In Chinese, every character is monosyllabic and Mandarin has a total of about ~1200 licit syllables including tone (about 400 if you don't count tone). This means that if I take any Chinese character and randomly choose a Chinese syllable, there is roughly a 1 in 1200 chance that that syllable will be the correct pronunciation.
Now let's say I do the same thing with Japanese. I take any random Kanji character and I randomly choose a full phonological form that can be represented by a single character. What's the probability that the pronunciation will be correct? This is a much more complicated question than in Mandarin since a whole multi-syllabic word can be represented by a single character, but like any language, there is a finite number of licit phonological forms in Japanese. Are there any accurate estimates of this number?
Edit: To illustrate:
If I pick the character 鏡 then the phonemic form can be kagami. If I select 鵜, the phonemic form can be u. For 八, hati. I'm not particularly concerned with the characters being used in a multi-character word, my primary concern is solely with individual characters.
So if I pick the character 鏡 and then I randomly select from all of the full phonological forms that can be represented by a single character, what is the probability that I will correctly select kagami?
In Mandarin, because there are only 1200 syllables and characters are always monosyllabic, if I pick a character with one possible pronunciation I have a 1 in 1200 chance of getting it correct. Some polyphonic syllables may have multiple possible pronunciations so I could have a 2 in 1200 or 3 in 1200 chance of picking it correctly.
In Japanese, a character can represent a sequence of multiple syllables, so what's the chance that out of the list of all possible phonological forms I'll pick the one that consists of the correct sequence of syllables?
Edit 2: Overly detailed reason for the question:
I'm researching cross-script differences in reading processes between English and Chinese; here's a highly simplified explanation.
In English, readers mostly compute the sound of a word based on the letters and use that computed phonological form to pick the semantic information behind the word. Visual information play a smaller role, but it helps with things like disambiguating homophones (e.g. "flower" and "flour"). A reader sees "flower", computes /ˈflɑʊ.ə˞/, and activates the meaning ❀, maybe with some help from visual information.
In Chinese, readers mostly retrieve semantic information directly from the visual form. Phonological information plays a role, but it doesn't seem to be the primary route of activation. A reader sees "花" and directly activates ❀.
Like I said, this is a super simplified explanation, but it covers the main gist.
I want to approach this difference as having to do with the "usefulness" of the different routes. In English, the visual information route isn't "useful" because English speakers don't make direct associations between visual forms and meaning.

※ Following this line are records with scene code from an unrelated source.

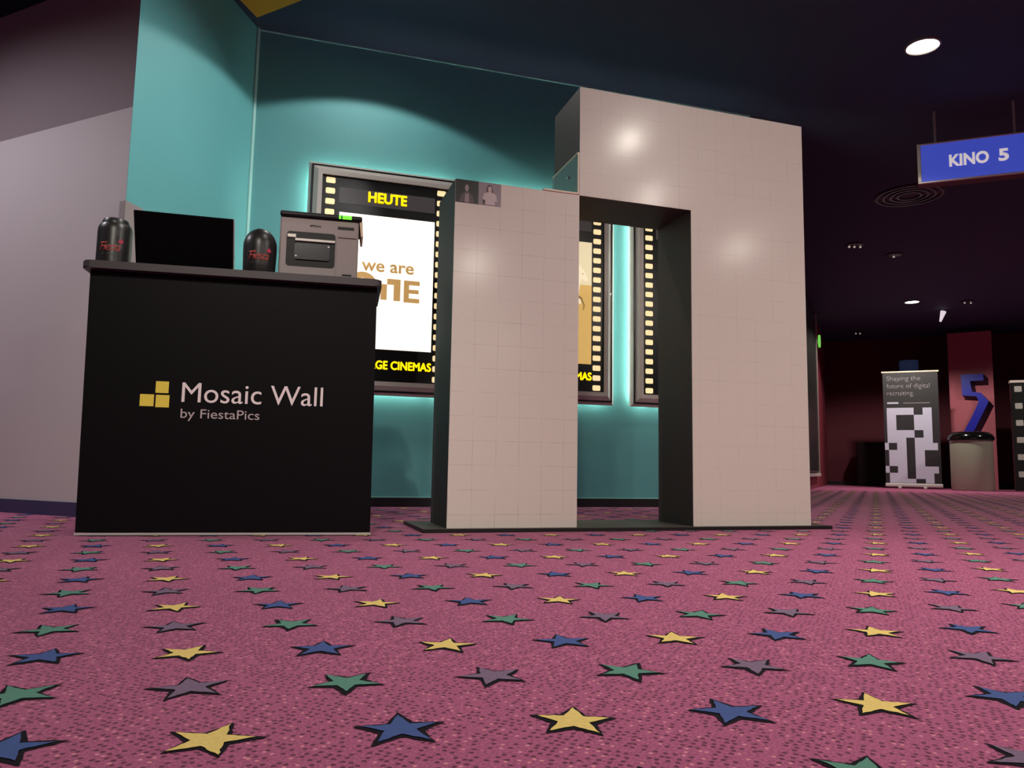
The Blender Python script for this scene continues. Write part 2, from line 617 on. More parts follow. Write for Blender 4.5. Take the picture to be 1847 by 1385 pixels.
# skirtings
b = NB(); prism(b, [(p.x, p.y) for p in (Cc + wn * 0.012, K1 + wn * 0.012, K1, Cc)], 0, 0.065)
struct('baseboard_back', b, M_skirt)
b = NB(); prism(b, [(p.x, p.y) for p in (G0 - gn * 0.012, Ee - gn * 0.012, Ee, G0)], 0, 0.073)
struct('baseboard_front_left', b, M_skirtb)
b = NB(); prism(b, [(p.x, p.y) for p in (Ee - ln_ * 0.012, Cc - ln_ * 0.012, Cc, Ee)], 0, 0.065)
struct('baseboard_left', b, M_skirt)
# thin pale sealing line over the black skirting and bead in the inner corner
b = NB(); prism(b, [(p.x, p.y) for p in (Cc + wn * 0.006, K1 + wn * 0.006, K1, Cc)], 0.065, 0.071)
struct('trim_1', b, M_bead)
b = NB()
q = [Cc - ld * 0.030, Cc - ld * 0.030 - ln_ * 0.008, Cc - ld * 0.010 - ln_ * 0.008 + wd * 0.006 + wn * 0.006, Cc + wd * 0.006]
prism(b, [(p.x, p.y) for p in q], 0.066, CEIL)
struct('trim_2', b, M_bead)
# fine pale line where the poster wall meets the ceiling
b = NB(); prism(b, [(p.x, p.y) for p in (Cc + wn * 0.006, K1 + wn * 0.006, K1, Cc)], CEIL - 0.008, CEIL)
struct('trim_3', b, M_bead)
# ochre ceiling panel
b = NB(); prism(b, [(-1.80, 4.93), (-1.48, 4.75), (-0.86, 4.39), (-1.30, 3.60), (-2.03, 3.98)], CEIL - 0.02, CEIL)
struct('trim_4', b, M_yel)
# corridor
CP = cperp * 0.12
wall_prism('wall_corridor_left', [K1 - wn * 0.12, CF, CF - CP, K1 - wn * 0.12 - CP], 0, CEIL, M_red)
CR = CF + cperp * 7.0
wall_prism('wall_corridor_back', [CF, CR, CR + cdir * 0.12, CF + cdir * 0.12], 0, CEIL, M_dred)
# coral wall panel that carries the big numeral
PA, PB = Vector((9.16, 15.80, 0)), Vector((9.81, 15.36, 0))
pdir = (PB - PA).normalized(); pback = Vector((-pdir.y, pdir.x, 0))
wall_prism('wall_corridor_panel', [PA, PB, PB + pback * 0.18, PA + pback * 0.18], 0, 3.24, M_pink)
b = NB(); prism(b, [(p.x, p.y) for p in (CF + cperp * 0.02 - cdir * 0.02, CR - cdir * 0.02, CR, CF)], 0, 0.08)
struct('baseboard_corridor_back', b, M_skirt)

# corner guard where the grey wall meets the teal return
b = NB()
q = [Ee - gd * 0.04 - gn * 0.006, Ee - gn * 0.006 - ln_ * 0.006, Ee + ld * 0.13 - ln_ * 0.006, Ee + ld * 0.13 - ln_ * 0.001,
     Ee - gn * 0.0005 - ln_ * 0.0005, Ee - gd * 0.04 - gn * 0.0005]
prism(b, [(p.x, p.y) for p in q], 0.075, 1.66)
tag(obj('corner_guard', b, M_prn), 'grey angled guard on the wall corner rising behind the black laptop', 'corner guard')

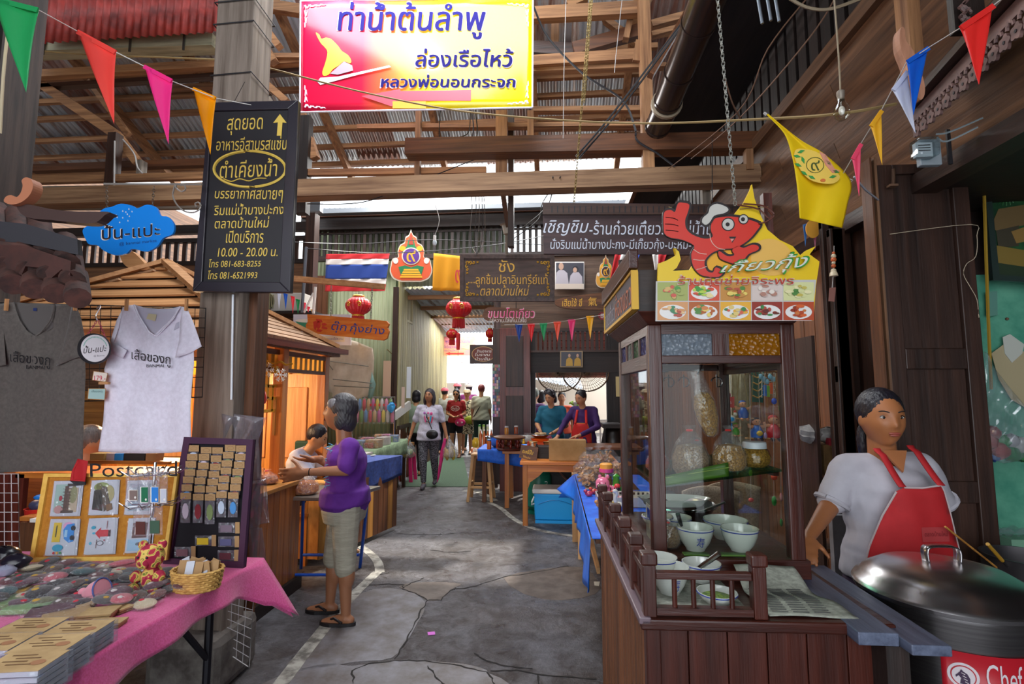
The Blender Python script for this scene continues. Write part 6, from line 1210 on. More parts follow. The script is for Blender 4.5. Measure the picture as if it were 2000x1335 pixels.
for u in(u0+.004,u1-.03):
 cbox('case_rail',u,u+.03,v0+.045,v1-.04,zg1-.02,zp0+.01,cyw,cart,bev=.003);cbox('case_rail',u,u+.03,v0+.045,v1-.04,zp1,zt0,cyw,cart)
 for k in range(1,4):v=v0+.045+(v1-v0-.085)*k/4;cbox('mullion',u,u+.03,v-.012,v+.012,zp0,zp1,cz,cart)
clear=glass('case_glass','f4f6f4',.1)
cbox('glass_pane',u0+.05,u1-.05,v0+.016,v0+.020,zg0,zg1,clear,cart);cbox('glass_pane',u0+.014,u0+.018,v0+.045,v1-.04,zg0,zg1-.02,clear,cart);cbox('glass_pane',u1-.018,u1-.014,v0+.045,v1-.04,zg0,zg1-.02,clear,cart)
def patt(name,c):
 m=mat(name,c,rough=.15,trans=.6,bump=.6,trl=.25);N=m.node_tree.nodes;L=m.node_tree.links
 v=N.new('ShaderNodeTexVoronoi');v.inputs['Scale'].default_value=60;tc=N.new('ShaderNodeTexCoord');L.new(tc.outputs['Object'],v.inputs['Vector'])
 b=[n for n in N if n.type=='BUMP'][0];b.inputs['Strength'].default_value=1;L.new(v.outputs['Distance'],b.inputs['Height']);return m
cbox('patterned_pane',u0+.05,(u0+u1)/2-.03,v0+.012,v0+.02,zp0,zp1,patt('frosted_grey_glass','a8b4c0'),cart,label='frosted silvery flower-pattern pane');cbox('patterned_pane',(u0+u1)/2+.03,u1-.05,v0+.012,v0+.02,zp0,zp1,patt('amber_glass','c88418'),cart,label='amber flower-pattern pane')
for k,c in enumerate(('2a40a8','3a8a4a','a8c0c0','2a40a8')):
 a=v0+.045+(v1-v0-.085)*k/4+.012;cbox('coloured_pane',u0+.01,u0+.016,a,a+(v1-v0-.085)/4-.024,zp0,zp1,patt('pane_'+c,c),cart,label={'2a40a8':'blue','3a8a4a':'green','a8c0c0':'pale'}[c]+' side pane')
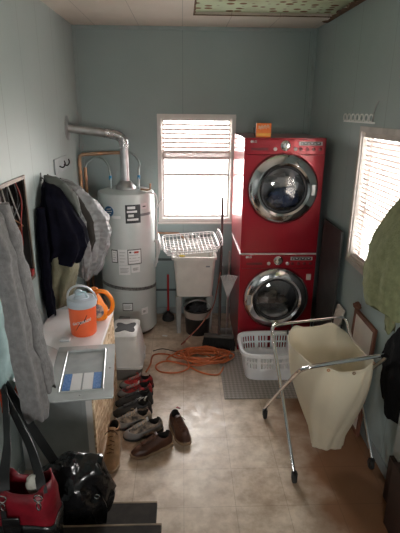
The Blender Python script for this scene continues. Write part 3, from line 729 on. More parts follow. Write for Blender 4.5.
# ------------------------------------------------------------------ floor mat + laundry basket
tag(MB().box(.33, 1.10, 3.20, 3.96, .0005, .008).build('floor_mat', M_tread, smooth=False, bev=.002), 'grey patterned floor mat under the white laundry basket', 'mat')
def laundry_basket():
    A = thing('laundry_basket', 'white plastic laundry basket with slotted sides in front of the red washer', 'laundry basket', (.77, 3.65, .0085))
    bx0, bx1, by0, by1 = .505, 1.10, 3.43, 3.85
    m = mat('basket_plastic', (.88, .89, .92), .4, var=.03)
    z0, z1 = .009, .275
    N = 144
    def pt(u, v):     # u around, v 0..1 up
        a = 2*pi*u; e = .38
        hx = (bx1-bx0)/2-.035*(1-v); hy = (by1-by0)/2-.035*(1-v)
        ca, sa = cos(a), sin(a)
        x = math.copysign(abs(ca)**e, ca)*hx; y = math.copysign(abs(sa)**e, sa)*hy
        return Vector(((bx0+bx1)/2+x, (by0+by1)/2+y, z0+(z1-z0)*v))
    # arc-length parametrise so that the slots come out even
    L = [0]; q = [pt(i/720, 1) for i in range(721)]
    for i in range(720): L.append(L[-1]+(q[i+1]-q[i]).length)
    us = []; j = 0
    for k in range(N):
        tgt = L[-1]*k/N
        while L[j+1] < tgt: j += 1
        us.append((j+(tgt-L[j])/(L[j+1]-L[j]+1e-9))/720)
    vs = [0, .12, .32, .44, .62, .68, .86, .95, 1.0]
    g = MB(); bm = g.bm
    V = [[bm.verts.new(pt(u, v)) for u in us] for v in vs]
    for a in range(len(vs)-1):
        for k in range(N):
            slot = a in (3, 5)
            grp = k % 12
            if slot and grp % 2 == 0 and grp < 9: continue
            kk = (k+1) % N
            bm.faces.new((V[a][k], V[a][kk], V[a+1][kk], V[a+1][k]))
    bm.faces.new(V[0][::-1])
    g.build('shell', m, A, solid=.004)
    g = MB(); ring = [pt(u, 1) for u in us]; c_ = Vector(((bx0+bx1)/2, (by0+by1)/2, z1))
    prof = ((0, -.002), (.022, .0), (.024, -.028), (.019, -.028), (.018, -.006), (.0, -.006))
    rings = [[p+(p-c_).normalized()*d+Vector((0, 0, h)) for d, h in prof] for p in ring]; rings.append(rings[0])
    g.loft(rings, False, False).build('rim', m, A)
    MB().box(bx0-.028, bx0-.023, 3.60, 3.70, z1-.022, z1-.006).build('handle_slot', mat('slot_dark', (.2, .22, .25), .6), A)
laundry_basket()

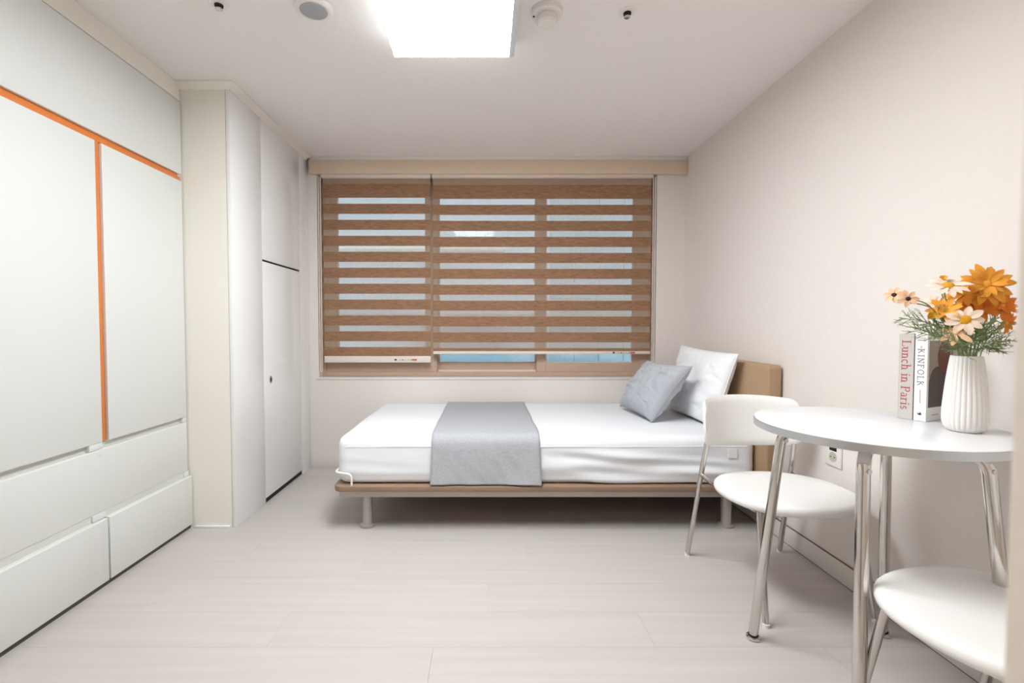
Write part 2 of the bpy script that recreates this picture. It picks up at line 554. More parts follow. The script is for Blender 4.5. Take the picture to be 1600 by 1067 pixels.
# second glazing on the outer side of the wall
ring(WX0, WX1, WZ0 + 0.002, WZ1, 0.05, 0.06, 0.05, YB + 0.29, YB + 0.34).build('outer_frame', 'rail', win)
for gx0, gx1 in ((WX0 + 0.05, -0.405), (-0.395, 0.400), (0.410, WX1 - 0.05)):
    box('outer_pane', gx0, gx1, YB + 0.303, YB + 0.308, WZ0 + 0.062, WZ1 - 0.05, 'glass_double', win)

# ------------------------------------------------------------------ zebra blinds
PER, BAND = 0.1148, 0.0722


def blind(name, label, x0, x1, off, zbar0, zbar1, zclip, cord_x, chain_side, print_x):
    t = thing(name, label, 'blind', ((x0 + x1) / 2, YB + 0.02, zbar0), 'zebra blinds on the window')
    yb = YB + 0.012
    B().box(x0 - 0.006, x1 + 0.006, YB - 0.012, YB + 0.045, 2.090, 2.1165, 0.004).build('head_rail', 'rail', t)
    z = 2.026 - off
    box('sheer_strip', x0, x1, yb, yb + 0.0006, z + 0.026, 2.0905, 'sheer', t)
    box('slat', x0, x1, yb + 0.004, yb + 0.005, z + 0.002, 2.0905, 'slat', t)
    for i in range(12):
        top = z - PER * i
        if i == 0:
            top += 0.024
        bot = z - PER * i - BAND
        if top <= zclip: break
        bot = max(bot, zclip)
        box('slat', x0, x1, yb, yb + 0.0016, bot, top, 'slat', t)
        nt_ = z - PER * (i + 1)
        if bot > zclip:
            box('sheer_strip', x0, x1, yb + 0.0004, yb + 0.001, max(nt_, zclip), bot, 'sheer', t)
    bar = B().box(x0, x1, yb - 0.007, yb + 0.008, zbar0, zbar1, 0.003).build('bottom_bar', 'rail', t)
    zm = (zbar0 + zbar1) / 2
    # small printed marks on the bar
    zm -= 0.003 if zbar1 - zbar0 > 0.03 else 0
    b = B()
    b.prism([(print_x + 0.009 * math.cos(k * PI / 5), zm + 0.007 * math.sin(k * PI / 5)) for k in range(10)], 'y', yb - 0.0074, yb - 0.0071)
    for dx, w_ in ((0.03, 0.006), (0.045, 0.016), (0.072, 0.005), (0.09, 0.006), (0.106, 0.01)):
        b.box(print_x + dx, print_x + dx + w_, yb - 0.0074, yb - 0.0071, zm - 0.003, zm + 0.002)
    b.build('printed_mark', 'print_black', bar)['kind'] = 'stuff'
    B().box(print_x + 0.119, print_x + 0.155, yb - 0.0074, yb - 0.0071, zm - 0.006, zm + 0.006).build('printed_mark', 'print_red', bar)
    # pull cord loop
    r = 0.0035
    B().tube(fillet([(cord_x - 0.008, YB - 0.002, 2.10), (cord_x - 0.008, YB - 0.002, 0.70), (cord_x + 0.006, YB - 0.002, 0.70), (cord_x + 0.006, YB - 0.002, 2.10)], 0.008), r, 8).build('cord', 'rail', t)
    return t


blind('roller_blind', 'narrow brown zebra blind at the left, beside the white cabinet', -1.177, -0.405, 0.0, 0.765, 0.812, 0.812, -1.197, -1, -0.66)
blind('roller_blind', 'wide brown zebra blind over the middle and right panes', -0.386, 1.189, 0.008, 0.827, 0.848, 0.848, 1.206, 1, 0.925)

# ------------------------------------------------------------------ what is seen through the slits
ext = thing('neighbour_building', 'pale blue-grey building wall seen outside through the blind slits', 'building', (0, 5.6, -3))
box('wall', -7, 8, 5.6, 6.0, -3, 6, 'ext_pale', ext)
box('tile_backing', 0.72, 8, 5.575, 5.5995, -3, 6, 'ext_joint', ext)
tm = None
for i in range(9):
    for j in range(12):
        x0 = 0.74 + i * 0.29; z0 = -0.9 + j * 0.45
        if tm is None:
            o = B().box(0, 0.278, 0, 0.02, 0, 0.438, 0.003, 1).build('tile', 'ext_tile', ext, local=True)
            tm = o.data
        else:
            o = bpy.data.objects.new('tile', tm); COL.objects.link(o); o.parent = ext
        o.location = Vector((x0, 5.56, z0)) - Vector((0, 5.6, -3))
box('ledge', -7, 8, 5.36, 5.598, 1.03, 1.17, 'ext_grey', ext, bev=0.01)
box('beam', -7, 0.22, 5.40, 5.598, 1.905, 1.99, 'ext_cream', ext, bev=0.005)
box('water_tank', -0.9, 0.3, 5.1, 5.5, -1, 0.72, 'ext_teal', ext, bev=0.02)
box('water_tank', 0.5, 2.3, 5.0, 5.5, -1, 0.50, 'ext_teal', ext, bev=0.02)

# ================================================================== WARDROBE
XD = -1.52
YW1 = 2.392
war = thing('wardrobe', 'white wardrobe with orange grip strips between its doors, along the left wall', 'wardrobe', (-1.80, 1.85, 0))
box('carcass', XD - 0.6, XD - 0.034, 1.312, YW1 - 0.001, 0.012, 2.14, 'white_edge', war)
box('end_panel', XD - 0.034, XD - 0.0105, YW1 - 0.02, YW1 - 0.001, 0.26, 2.14, 'white', war)
box('filler', XD - 0.5, XD - 0.004, 1.312, YW1 - 0.001, 2.1475, ZC - 0.001, 'cream', war)
box('shadow_joint', XD - 0.5, XD - 0.012, 1.312, YW1 - 0.001, 2.140, 2.1475, 'joint', war)
box('upper_door', XD - 0.02, XD, 1.312, YW1 - 0.005, 1.784, 2.1425, 'white', war, bev=0.0015)
box('door', XD - 0.02, XD, 1.312, 1.862, 0.572, 1.7515, 'white', war, bev=0.0015)
box('door', XD - 0.02, XD, 1.894, YW1 - 0.005, 0.572, 1.7515, 'white', war, bev=0.0015)
# orange aluminium grip strips, slightly set back with a sloping face
B().prism([(XD - 0.034, 1.7515), (XD - 0.004, 1.7515), (XD - 0.004, 1.7545), (XD - 0.014, 1.7845), (XD - 0.034, 1.7845)], 'y', 1.312, YW1 - 0.006, 0.0008).build('grip_strip', 'orange', war)
B().prism([(XD - 0.034, 1.8625), (XD - 0.003, 1.8625), (XD - 0.003, 1.880), (XD - 0.012, 1.8935), (XD - 0.034, 1.8935)], 'z', 0.574, 1.7512, 0.0008).build('grip_strip', 'orange', war)
# grip recess above the drawers: set-back strip, with end blocks
box('recess_strip', XD - 0.034, XD - 0.018, 1.312, YW1 - 0.006, 0.5450, 0.5715, 'white_edge', war)
box('recess_block', XD - 0.018, XD - 0.001, 1.800, 1.862, 0.5455, 0.5712, 'white', war, bev=0.001)
box('recess_block', XD - 0.018, XD - 0.001, YW1 - 0.033, YW1 - 0.006, 0.5455, 0.5712, 'white', war, bev=0.001)
wd = B().prism([(XD - 0.02, 0.298), (XD, 0.298), (XD, 0.5415), (XD - 0.003, 0.5445), (XD - 0.02, 0.5445)], 'y', 1.312, YW1 - 0.005, 0.0012).build('wide_drawer', 'white', war)
B().box(XD - 0.0002, XD + 0.0004, 1.835, 1.853, 0.520, 0.526).build('small_mark', 'white_edge', wd)
XB = -1.50
box('recess_strip', XD - 0.034, XB - 0.022, 1.312, YW1 - 0.006, 0.2715, 0.2975, 'white_edge', war)
box('recess_block', XB - 0.022, XB - 0.014, 1.800, 1.862, 0.2725, 0.2972, 'white', war, bev=0.001)
box('recess_block', XB - 0.022, XB - 0.014, YW1 - 0.04, YW1 - 0.006, 0.2725, 0.2972, 'white', war, bev=0.001)
for y0, y1 in ((1.312, 1.8535), (1.8625, YW1 - 0.003)):
    B().prism([(XB - 0.03, 0.022), (XB, 0.022), (XB, 0.2682), (XB - 0.003, 0.2712), (XB - 0.03, 0.2712)], 'y', y0, y1, 0.0012).build('drawer', 'white', war)
box('plinth', XD - 0.03, XB - 0.012, 1.312, YW1 - 0.003, 0.0, 0.0215, 'plinth', war)

# ================================================================== TALL BUILT-IN CABINET
XT = -1.28
YT0 = 2.395
tall = thing('tall_cabinet', 'tall glossy white built-in cabinet in the corner beside the window', 'cabinet', (-1.5, 2.9, 0))
box('side_panel', -2.10, XT - 0.022, YT0, YT0 + 0.03, 0.0, 2.213, 'cream', tall)
box('carcass', -2.08, XT - 0.026, YT0 + 0.03, YB - 0.001, 0.03, 2.20, 'white_edge', tall)
box('skirting', XL + 0.03, XT - 0.03, YT0 - 0.012, YT0 - 0.0005, 0.0, 0.012, 'gloss', tall, bev=0.002)
box('front_panel', XT - 0.02, XT, YT0, 2.7185, 0.0, 2.213, 'gloss', tall, bev=0.0012)
box('upper_door', XT - 0.02, XT, 2.7215, 3.266, 1.413, 2.213, 'gloss', tall, bev=0.0012)
ld = box('lower_door', XT - 0.02, XT, 2.7215, 3.266, 0.030, 1.401, 'gloss', tall, bev=0.0012)
box('filler_panel', XT - 0.02, XT, 3.269, YB - 0.001, 0.0, 2.213, 'gloss', tall, bev=0.0012)
box('gap_shade', XT - 0.024, XT - 0.006, 2.722, 3.2655, 1.4012, 1.4128, 'black', tall)  # black strip standing in for the shade inside the gap between the doors
box('gap_shade', XT - 0.024, XT - 0.006, 2.722, 3.2655, 0.001, 0.0298, 'black', tall)  # same painted shade, in the gap under the lower door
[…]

In Chinese, one possibility is that the phonological route isn't "useful" because that information is very non-specific. A Chinese speaker can read "书" and know what it means with no context because the meaning is directly associated with the visual character. However, if there wasn't that direct association and the character simply activated "shū", it would be difficult to retrieve a specific meaning with no context because that phonological form can represent several dozen morphemes.
I'm trying to figure out if Japanese could be examined as a language kind of "in between" these two. Chinese cannot use a purely phonological route to get from any one of tens of thousands of characters to any one of hundreds of thousands of meanings, because you would have to connect them through a thousand or so phonological forms, forming a serious cognitive bottleneck. If Japanese can get from any one of tens of thousands of characters to any one of hundreds of thousands of meanings by going through several thousand possible phonological forms, Japanese could potentially have better success with the phonological route.
The question basically comes down to this: is the bottleneck from form to meaning through phonology in Japanese nearly as bad as it is in Chinese?